Author: Isaac Asimov

A robot may not injure a human being or, through inaction, allow a human being to come to harm. A robot must obey the orders given it by human beings, except where such orders would conflict with the First Law. A robot must protect its own existence as long as such protection does not conflict with the First or Second Law. The Three Laws of Robotics are one of the most famous inventions in all of science fiction. Robots were traditionally presented as a threat to humanity, an underclass that would inevitably revolt. Asimov thought that idea was nonsense, and devised the Three Laws as a way of showing robots as sympathetic. Naturally, he then spent most of his robot stories trying to subvert or undermine the Three Laws, but they still provided the guiding principle not just of the stories collected in I, Robot and The Rest of the Robots, but in novels like Caves of Steel and The Naked Sun.

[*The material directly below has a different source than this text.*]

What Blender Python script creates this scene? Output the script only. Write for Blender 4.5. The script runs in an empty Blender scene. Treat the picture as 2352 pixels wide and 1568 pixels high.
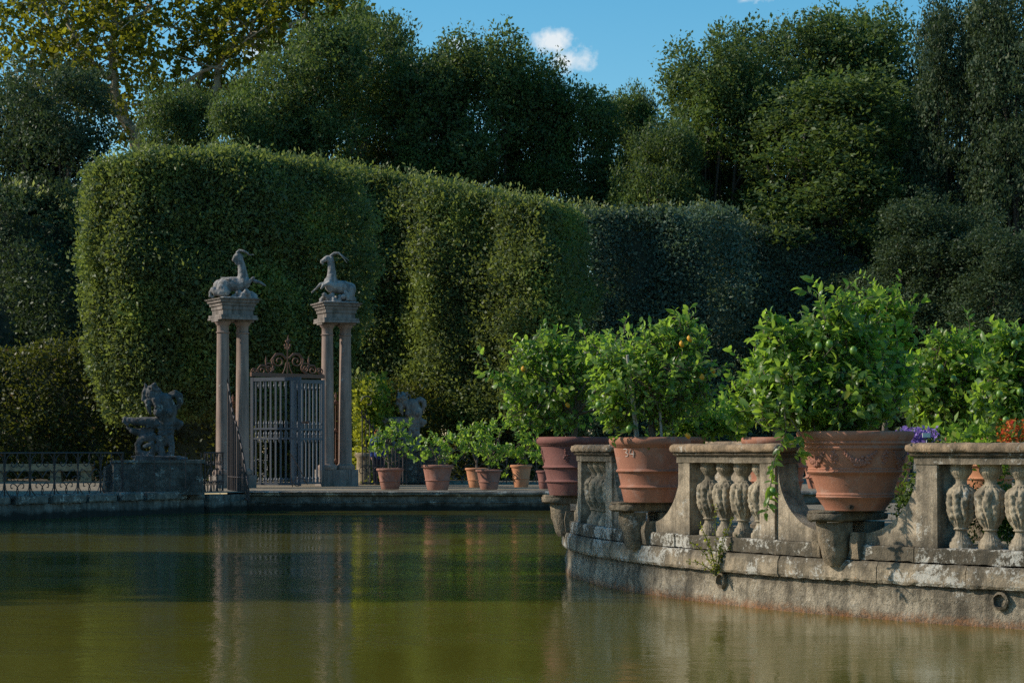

One of the later robot stories, "The Bicentennial Man" which won both the Hugo and Nebula Awards for Best Novelette, features a robot who becomes human, but that was the trajectory of all of his robot stories. They are a fascinating study in characters who start out as machines but always prove themselves to be something more.Why it's on the list: Asimov's robot stories changed the game. Everyone who wrote about robots afterwards recognized the Three Laws, either explicitly or implicitly. Even work written in opposition to Asimov, such as John Sladek's Roderick, still pays homage to the influence of Asimov's work. Still today you'll find references to asimov circuits or positronic games; even in the real world there's now a company called iRobot and a Japanese robot named Asimo. The whole enterprise of robotics, real and fictional, owes a debt of gratitude to Isaac Asimov.